Ebbene, ad avviso della Corte “la mancanza di specifico mandato integra senza dubbio un difetto di legittimazione, al pari di un ricorso presentato personalmente dall’imputato o da un difensore non iscritto all’albo speciale della Corte di cassazione, ipotesi per le quali si procede sempre de plano“.
Dal combinato disposto delle norme richiamate risulta che da una parte la dichiarazione di inammissibilità senza formalità di procedura sarebbe consentita (“limitatamente al difetto di legittimazione”) e dall’altra sarebbe preclusa (quando non sono osservate le disposizioni degli artt. 581 e ss.).

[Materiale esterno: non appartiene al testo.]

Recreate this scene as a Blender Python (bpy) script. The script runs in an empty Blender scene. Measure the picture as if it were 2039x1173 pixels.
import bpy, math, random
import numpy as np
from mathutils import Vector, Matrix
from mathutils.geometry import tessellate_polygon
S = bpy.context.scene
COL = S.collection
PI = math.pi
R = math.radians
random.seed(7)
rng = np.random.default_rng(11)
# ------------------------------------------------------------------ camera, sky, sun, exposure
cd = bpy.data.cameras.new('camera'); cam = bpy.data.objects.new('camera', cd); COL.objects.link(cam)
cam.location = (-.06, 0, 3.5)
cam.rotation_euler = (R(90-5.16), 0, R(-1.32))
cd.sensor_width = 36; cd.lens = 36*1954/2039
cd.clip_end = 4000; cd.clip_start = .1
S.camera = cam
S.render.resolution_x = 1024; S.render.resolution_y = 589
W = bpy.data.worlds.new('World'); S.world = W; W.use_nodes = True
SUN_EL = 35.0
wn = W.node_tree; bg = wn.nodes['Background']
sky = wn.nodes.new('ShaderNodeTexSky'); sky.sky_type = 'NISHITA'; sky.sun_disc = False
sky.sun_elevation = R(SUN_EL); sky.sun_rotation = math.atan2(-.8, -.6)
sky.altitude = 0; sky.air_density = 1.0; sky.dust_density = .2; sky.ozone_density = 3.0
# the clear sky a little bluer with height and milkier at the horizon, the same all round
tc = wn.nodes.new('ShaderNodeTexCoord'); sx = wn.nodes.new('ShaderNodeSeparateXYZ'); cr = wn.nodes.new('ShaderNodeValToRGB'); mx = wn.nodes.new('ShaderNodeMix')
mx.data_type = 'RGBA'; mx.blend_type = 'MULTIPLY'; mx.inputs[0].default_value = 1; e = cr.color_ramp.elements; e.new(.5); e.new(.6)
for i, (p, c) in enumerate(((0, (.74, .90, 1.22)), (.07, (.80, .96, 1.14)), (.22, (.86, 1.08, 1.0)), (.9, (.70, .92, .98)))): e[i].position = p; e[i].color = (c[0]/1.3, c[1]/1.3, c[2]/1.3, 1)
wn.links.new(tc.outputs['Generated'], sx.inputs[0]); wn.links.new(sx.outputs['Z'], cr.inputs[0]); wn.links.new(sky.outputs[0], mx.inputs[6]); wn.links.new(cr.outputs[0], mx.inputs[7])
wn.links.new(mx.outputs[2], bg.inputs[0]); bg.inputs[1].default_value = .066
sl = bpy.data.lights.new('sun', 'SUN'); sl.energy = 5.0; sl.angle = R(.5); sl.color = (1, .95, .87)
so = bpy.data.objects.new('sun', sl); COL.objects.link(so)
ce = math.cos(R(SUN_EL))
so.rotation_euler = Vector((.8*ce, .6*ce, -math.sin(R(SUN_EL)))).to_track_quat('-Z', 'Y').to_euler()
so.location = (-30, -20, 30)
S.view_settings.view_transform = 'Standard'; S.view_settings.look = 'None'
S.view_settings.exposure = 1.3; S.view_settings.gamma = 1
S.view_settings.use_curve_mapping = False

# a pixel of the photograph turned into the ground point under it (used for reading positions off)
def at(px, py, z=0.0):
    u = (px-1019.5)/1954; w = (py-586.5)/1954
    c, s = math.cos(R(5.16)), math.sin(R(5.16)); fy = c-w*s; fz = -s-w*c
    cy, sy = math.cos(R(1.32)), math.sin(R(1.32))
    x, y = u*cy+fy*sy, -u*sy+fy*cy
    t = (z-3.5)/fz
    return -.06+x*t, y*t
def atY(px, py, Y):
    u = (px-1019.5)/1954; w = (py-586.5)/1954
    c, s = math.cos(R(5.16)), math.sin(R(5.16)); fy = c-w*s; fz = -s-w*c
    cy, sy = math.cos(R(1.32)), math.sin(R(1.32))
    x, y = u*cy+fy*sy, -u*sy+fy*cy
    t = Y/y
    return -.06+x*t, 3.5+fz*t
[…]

Ritiene il Collegio che “il contrasto fra le due disposizioni, sulla base di una interpretazione sistematica, vada risolto dando prevalenza alla prima, che consente detta procedura nella ipotesi di difetto di legittimazione, potendosi ritenere che il riferimento all’art. 581 nella sua interezza, in detto comma, sia rimasto invariato solo per un difetto di coordinamento tra norme e quindi che debba intendersi escluso dal divieto di applicazione della procedura de plano il caso di inammissibilità previsto dal comma 1-quater dell’art. 581 cod. proc. pen., inserito dal d. lgs. 10 ottobre 2022, n. 150“.
La Corte di Cassazione ha, dunque, dichiarato la inammissibilità del ricorso e condannato il ricorrente al pagamento delle spese processuali e della somma di euro tremila in favore della cassa delle ammende.